Nothing can derail my small group quicker than discipline issues! And when these issues arise, I begin to wonder if I’m making any impact at all. Let’s face it; dealing with discipline can be one of the hardest things we face as small group leaders!
We all have needs. And when those needs are not being met is when you see behavior issues begin to rise. Besides our basic physical and spiritual needs, we have psychological needs as well. Healthy small groups should be ideal environments to feed psychological needs. The basic psychological needs every child is looking for when they walk into your small group is to be LOVED, to BELONG, to have POWER, to make an IMPACT, to have FUN and to be FREE.
Think about some of your kids who require more grace… Are they already struggling with feeling loved and belonging at home, school, or church?

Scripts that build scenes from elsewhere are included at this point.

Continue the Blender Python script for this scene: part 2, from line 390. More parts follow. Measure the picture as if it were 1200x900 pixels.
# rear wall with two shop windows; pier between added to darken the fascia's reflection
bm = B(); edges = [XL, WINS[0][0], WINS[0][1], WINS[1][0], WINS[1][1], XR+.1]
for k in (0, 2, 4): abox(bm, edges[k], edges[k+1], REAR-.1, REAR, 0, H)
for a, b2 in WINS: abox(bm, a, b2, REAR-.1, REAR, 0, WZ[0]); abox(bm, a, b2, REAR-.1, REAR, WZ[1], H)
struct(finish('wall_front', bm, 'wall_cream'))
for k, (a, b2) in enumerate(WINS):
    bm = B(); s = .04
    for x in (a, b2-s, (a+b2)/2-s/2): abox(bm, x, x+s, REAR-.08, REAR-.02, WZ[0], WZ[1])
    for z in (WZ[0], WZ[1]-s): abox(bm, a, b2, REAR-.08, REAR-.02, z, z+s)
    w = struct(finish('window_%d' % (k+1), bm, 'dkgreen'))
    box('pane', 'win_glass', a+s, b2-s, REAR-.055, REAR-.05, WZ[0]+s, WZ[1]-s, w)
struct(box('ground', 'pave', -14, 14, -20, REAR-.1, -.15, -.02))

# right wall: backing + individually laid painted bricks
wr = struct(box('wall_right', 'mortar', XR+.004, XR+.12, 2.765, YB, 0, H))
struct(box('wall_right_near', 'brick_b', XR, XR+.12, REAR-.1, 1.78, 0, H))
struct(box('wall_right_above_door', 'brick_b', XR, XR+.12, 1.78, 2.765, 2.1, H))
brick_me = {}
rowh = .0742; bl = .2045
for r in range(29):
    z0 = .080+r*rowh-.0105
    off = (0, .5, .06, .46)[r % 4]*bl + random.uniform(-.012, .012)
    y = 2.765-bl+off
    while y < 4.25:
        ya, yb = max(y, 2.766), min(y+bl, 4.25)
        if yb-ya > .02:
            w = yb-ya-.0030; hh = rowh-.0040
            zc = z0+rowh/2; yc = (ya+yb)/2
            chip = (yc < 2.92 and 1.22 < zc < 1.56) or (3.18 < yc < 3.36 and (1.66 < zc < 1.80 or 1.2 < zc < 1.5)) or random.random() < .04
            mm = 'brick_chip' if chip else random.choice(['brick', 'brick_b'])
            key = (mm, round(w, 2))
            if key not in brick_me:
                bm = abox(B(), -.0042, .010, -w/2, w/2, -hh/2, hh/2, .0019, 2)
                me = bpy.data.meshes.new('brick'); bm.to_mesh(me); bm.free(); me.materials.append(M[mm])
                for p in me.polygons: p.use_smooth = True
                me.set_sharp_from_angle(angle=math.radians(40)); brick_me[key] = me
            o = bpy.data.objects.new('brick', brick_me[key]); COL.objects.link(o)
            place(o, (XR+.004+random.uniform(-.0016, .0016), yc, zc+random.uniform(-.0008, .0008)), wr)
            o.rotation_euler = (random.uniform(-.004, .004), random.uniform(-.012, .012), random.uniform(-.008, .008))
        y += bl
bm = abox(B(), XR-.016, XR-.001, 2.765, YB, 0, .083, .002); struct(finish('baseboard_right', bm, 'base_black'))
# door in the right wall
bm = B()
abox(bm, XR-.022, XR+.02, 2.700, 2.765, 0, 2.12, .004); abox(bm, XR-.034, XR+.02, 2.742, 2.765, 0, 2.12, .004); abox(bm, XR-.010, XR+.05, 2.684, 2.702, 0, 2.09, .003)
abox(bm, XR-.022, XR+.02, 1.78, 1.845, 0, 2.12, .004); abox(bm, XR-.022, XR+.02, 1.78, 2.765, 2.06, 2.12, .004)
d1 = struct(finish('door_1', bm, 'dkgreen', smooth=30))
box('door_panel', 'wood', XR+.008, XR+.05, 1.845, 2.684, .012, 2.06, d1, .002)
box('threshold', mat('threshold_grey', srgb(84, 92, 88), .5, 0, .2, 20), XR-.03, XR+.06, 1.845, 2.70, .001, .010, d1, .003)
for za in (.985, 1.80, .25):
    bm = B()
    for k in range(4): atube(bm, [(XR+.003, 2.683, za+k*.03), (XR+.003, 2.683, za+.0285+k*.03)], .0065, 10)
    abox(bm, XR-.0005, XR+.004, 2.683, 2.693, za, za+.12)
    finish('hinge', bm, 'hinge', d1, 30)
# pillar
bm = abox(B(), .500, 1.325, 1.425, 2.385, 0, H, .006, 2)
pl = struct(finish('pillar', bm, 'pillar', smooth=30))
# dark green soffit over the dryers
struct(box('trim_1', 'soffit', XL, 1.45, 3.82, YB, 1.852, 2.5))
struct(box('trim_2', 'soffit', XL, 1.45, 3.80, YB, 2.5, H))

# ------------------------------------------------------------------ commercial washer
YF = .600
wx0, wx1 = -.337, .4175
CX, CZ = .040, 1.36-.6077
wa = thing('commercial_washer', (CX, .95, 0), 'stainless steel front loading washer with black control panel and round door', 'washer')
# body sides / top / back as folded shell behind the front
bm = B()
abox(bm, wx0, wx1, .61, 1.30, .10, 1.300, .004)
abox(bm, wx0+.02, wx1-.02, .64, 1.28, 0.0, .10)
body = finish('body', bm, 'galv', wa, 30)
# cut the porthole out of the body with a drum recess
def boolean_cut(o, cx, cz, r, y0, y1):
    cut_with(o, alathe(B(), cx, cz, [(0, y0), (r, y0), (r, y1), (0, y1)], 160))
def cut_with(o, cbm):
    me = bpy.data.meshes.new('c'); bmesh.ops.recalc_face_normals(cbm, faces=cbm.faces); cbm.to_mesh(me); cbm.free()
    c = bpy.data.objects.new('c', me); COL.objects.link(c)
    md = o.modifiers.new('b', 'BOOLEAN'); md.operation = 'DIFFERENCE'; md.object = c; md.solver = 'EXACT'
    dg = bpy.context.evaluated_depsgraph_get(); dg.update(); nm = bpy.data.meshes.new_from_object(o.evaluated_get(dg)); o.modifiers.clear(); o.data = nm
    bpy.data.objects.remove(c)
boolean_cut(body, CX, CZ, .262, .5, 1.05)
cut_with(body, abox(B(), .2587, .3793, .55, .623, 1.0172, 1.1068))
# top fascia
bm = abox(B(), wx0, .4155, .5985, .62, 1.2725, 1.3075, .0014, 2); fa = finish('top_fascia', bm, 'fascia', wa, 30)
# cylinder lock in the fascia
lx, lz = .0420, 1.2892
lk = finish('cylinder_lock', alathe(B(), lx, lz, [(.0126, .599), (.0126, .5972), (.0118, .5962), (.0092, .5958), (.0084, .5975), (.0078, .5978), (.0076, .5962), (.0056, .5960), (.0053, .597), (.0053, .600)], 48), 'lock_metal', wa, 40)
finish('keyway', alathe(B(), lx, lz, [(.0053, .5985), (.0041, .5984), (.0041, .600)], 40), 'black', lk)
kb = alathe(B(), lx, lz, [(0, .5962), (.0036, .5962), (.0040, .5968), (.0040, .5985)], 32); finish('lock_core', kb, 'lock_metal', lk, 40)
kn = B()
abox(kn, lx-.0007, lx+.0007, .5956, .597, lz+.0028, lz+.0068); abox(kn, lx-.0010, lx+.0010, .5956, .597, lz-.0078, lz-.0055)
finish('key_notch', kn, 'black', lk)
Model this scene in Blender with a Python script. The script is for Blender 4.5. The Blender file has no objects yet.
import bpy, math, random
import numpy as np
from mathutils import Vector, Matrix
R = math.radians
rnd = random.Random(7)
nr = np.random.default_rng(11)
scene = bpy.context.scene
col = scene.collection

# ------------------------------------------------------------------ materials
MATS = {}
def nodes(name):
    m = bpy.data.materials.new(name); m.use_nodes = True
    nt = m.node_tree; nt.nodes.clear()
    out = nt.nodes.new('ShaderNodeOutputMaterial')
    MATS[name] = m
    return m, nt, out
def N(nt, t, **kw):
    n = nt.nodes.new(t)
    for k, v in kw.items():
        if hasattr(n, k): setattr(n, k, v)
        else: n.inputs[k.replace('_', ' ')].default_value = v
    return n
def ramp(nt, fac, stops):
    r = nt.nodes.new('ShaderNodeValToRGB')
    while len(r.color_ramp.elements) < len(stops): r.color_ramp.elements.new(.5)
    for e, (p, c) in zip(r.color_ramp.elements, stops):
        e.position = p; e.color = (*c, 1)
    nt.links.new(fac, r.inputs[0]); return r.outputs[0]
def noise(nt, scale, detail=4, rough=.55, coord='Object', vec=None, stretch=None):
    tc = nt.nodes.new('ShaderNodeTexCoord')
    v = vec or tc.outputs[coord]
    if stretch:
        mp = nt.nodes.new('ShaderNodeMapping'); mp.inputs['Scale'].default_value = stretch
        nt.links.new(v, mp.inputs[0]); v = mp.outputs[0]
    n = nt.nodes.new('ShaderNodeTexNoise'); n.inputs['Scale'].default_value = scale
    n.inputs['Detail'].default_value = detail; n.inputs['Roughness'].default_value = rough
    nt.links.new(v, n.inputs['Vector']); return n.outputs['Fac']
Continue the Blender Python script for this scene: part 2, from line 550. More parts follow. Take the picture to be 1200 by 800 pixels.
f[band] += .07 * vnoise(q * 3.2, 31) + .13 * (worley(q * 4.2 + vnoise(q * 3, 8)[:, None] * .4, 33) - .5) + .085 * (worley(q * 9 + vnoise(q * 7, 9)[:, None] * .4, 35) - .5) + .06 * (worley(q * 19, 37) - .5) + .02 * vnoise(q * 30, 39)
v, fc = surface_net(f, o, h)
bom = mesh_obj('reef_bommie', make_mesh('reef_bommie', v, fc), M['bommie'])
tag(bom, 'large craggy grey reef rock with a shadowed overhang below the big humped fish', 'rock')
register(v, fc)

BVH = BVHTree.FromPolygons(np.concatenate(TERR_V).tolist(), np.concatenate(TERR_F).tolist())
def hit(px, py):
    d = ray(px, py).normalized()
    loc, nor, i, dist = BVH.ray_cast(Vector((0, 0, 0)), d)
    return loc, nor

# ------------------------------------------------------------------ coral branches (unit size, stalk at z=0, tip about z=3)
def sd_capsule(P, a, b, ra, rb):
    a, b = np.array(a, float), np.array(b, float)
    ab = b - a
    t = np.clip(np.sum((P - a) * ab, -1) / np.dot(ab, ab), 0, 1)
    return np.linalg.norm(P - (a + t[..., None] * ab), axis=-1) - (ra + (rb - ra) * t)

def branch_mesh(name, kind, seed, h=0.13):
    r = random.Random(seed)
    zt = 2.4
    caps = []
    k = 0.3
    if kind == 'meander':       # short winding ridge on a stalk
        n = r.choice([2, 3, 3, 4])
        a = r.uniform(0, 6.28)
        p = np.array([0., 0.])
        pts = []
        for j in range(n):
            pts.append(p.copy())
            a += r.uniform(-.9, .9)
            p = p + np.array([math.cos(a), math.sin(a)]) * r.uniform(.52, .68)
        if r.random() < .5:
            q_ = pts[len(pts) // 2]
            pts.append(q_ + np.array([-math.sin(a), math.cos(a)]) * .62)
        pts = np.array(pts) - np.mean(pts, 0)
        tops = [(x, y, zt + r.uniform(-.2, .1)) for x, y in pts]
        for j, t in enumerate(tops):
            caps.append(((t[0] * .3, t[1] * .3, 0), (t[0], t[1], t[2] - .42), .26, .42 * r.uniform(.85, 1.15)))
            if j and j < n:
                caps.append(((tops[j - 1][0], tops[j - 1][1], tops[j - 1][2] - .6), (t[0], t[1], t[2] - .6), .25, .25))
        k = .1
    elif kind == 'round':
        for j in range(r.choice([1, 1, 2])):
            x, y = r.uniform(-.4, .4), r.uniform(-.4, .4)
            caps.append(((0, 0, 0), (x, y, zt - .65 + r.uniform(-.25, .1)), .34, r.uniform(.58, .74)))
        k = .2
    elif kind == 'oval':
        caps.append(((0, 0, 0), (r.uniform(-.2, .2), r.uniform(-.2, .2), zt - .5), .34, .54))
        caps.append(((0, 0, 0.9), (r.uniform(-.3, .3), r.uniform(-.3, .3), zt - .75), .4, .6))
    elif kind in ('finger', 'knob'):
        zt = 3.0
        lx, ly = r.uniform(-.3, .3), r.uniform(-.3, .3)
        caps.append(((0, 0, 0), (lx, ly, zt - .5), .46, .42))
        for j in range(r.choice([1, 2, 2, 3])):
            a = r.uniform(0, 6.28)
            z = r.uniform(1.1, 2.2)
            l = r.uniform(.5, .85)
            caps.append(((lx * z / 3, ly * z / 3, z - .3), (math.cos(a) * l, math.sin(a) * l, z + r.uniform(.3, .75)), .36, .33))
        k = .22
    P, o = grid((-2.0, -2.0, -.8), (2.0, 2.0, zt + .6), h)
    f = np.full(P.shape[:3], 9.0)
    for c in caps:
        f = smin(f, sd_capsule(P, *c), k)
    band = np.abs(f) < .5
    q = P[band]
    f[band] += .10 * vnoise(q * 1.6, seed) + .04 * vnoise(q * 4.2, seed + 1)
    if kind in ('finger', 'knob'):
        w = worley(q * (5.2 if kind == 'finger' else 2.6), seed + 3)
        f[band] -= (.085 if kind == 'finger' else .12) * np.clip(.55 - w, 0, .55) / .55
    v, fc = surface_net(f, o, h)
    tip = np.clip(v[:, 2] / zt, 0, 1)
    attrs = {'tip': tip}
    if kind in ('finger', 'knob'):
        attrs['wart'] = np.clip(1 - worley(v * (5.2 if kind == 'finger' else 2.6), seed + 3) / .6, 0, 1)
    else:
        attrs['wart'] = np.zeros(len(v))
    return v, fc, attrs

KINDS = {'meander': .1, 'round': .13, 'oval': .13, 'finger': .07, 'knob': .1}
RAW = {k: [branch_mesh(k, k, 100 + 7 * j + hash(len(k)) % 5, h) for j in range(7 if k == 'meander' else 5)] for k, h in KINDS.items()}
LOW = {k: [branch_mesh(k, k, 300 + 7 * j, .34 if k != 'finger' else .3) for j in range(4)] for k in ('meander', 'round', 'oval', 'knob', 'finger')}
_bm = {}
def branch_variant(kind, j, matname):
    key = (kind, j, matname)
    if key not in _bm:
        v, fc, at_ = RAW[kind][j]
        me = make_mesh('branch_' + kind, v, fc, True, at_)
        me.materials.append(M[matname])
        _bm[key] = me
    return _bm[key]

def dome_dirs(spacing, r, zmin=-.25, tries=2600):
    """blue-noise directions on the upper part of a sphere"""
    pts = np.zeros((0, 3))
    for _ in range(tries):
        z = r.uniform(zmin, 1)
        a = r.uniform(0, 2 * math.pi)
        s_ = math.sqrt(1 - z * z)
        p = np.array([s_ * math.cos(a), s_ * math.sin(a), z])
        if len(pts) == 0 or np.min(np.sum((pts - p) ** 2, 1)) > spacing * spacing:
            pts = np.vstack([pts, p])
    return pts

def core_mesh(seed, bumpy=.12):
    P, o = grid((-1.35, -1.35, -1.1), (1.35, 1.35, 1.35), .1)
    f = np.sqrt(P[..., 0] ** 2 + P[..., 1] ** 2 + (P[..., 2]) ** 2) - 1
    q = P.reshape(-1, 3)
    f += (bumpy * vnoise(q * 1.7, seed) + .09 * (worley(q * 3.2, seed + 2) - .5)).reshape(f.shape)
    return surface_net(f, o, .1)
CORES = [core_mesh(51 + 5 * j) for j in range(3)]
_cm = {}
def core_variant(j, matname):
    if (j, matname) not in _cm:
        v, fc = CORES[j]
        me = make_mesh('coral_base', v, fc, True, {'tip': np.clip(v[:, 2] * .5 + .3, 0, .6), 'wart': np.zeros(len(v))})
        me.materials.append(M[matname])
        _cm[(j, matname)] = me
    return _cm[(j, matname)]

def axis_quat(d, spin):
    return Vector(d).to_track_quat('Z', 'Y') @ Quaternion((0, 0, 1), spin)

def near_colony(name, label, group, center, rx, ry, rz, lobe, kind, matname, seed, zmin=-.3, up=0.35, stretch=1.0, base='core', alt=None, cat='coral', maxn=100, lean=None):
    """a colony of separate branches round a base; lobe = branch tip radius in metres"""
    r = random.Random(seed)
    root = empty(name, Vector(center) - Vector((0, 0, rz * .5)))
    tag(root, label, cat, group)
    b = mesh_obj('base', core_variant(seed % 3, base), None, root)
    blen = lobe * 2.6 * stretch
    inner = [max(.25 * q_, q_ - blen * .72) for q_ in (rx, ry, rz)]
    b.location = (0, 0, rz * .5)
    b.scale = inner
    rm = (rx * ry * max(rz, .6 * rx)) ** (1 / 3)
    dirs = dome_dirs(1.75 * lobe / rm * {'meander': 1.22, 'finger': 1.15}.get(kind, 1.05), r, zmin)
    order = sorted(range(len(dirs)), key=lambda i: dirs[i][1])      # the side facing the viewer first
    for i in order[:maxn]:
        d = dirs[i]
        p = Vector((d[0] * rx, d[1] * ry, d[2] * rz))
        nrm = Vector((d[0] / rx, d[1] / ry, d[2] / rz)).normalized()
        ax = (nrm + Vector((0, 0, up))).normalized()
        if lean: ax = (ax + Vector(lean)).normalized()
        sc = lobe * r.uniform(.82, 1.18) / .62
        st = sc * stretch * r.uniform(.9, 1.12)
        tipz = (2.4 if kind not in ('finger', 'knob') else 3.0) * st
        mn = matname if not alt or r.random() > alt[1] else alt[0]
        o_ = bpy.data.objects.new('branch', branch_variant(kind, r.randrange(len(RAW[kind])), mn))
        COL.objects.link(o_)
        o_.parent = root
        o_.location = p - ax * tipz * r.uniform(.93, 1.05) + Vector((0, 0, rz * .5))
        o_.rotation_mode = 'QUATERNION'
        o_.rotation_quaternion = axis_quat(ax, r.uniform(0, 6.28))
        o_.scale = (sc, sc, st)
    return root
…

Do they feel significant in your group? Does what they do and say matter to others? Are they having fun in your group? And are your kids having a chance to participate in activities that allow them to think, make decisions, and get their wiggles out?
Here are a few tricks of the trade I’ve learned along the way that have helped keep order and peace in my groups:
To help my over-talker give other children time to speak, I use a fun object to manage conversation. Whoever is holding the object has the turn to talk.
For my wiggle worms it’s important to use the activities in my lesson which allow for movement. Sitting too long can make any active child lose focus.
Do you have the I-just-can’t-keep-my-hands-to-myself kid in your group? That’s the kid I love to pull my chair up next to! Sticking close to him is a great way to prevent a wrestling match on a Sunday morning!
With my let’s-see-if-I-can-get-you-to-pull-your-hair-out-by-the-end-of-class kiddo, I make eye contact and always use her name in a positive manner when speaking to her. Sometimes I will continue speaking to the group as a whole while gently resting my hand on the disruptive child’s arm or shoulder. This is the child that I will sometimes give an important task to or allow to be my helper. Responsibility has a way of redirecting this child’s energy.
In challenging seasons, setting the tone at the start of class always helps. I let my kids know what I expect of them during our time together; I ask that they be respectful to each other, good listeners, and participate as best they can. Then I let them know what they can expect of me; that I will listen to each of them, I will be fair, and most of all that we will have fun. When addressing any discipline issues after that, I can always refer back to this conversation.
On mornings that seem to fall apart, my priority is connecting with kids, not completing an activity. It’s OKAY to put my lesson aside and simply ask questions that show my kids I’m interested in their lives and I care about them.

What about you? How does discipline look in your group? I’d love a few pointers!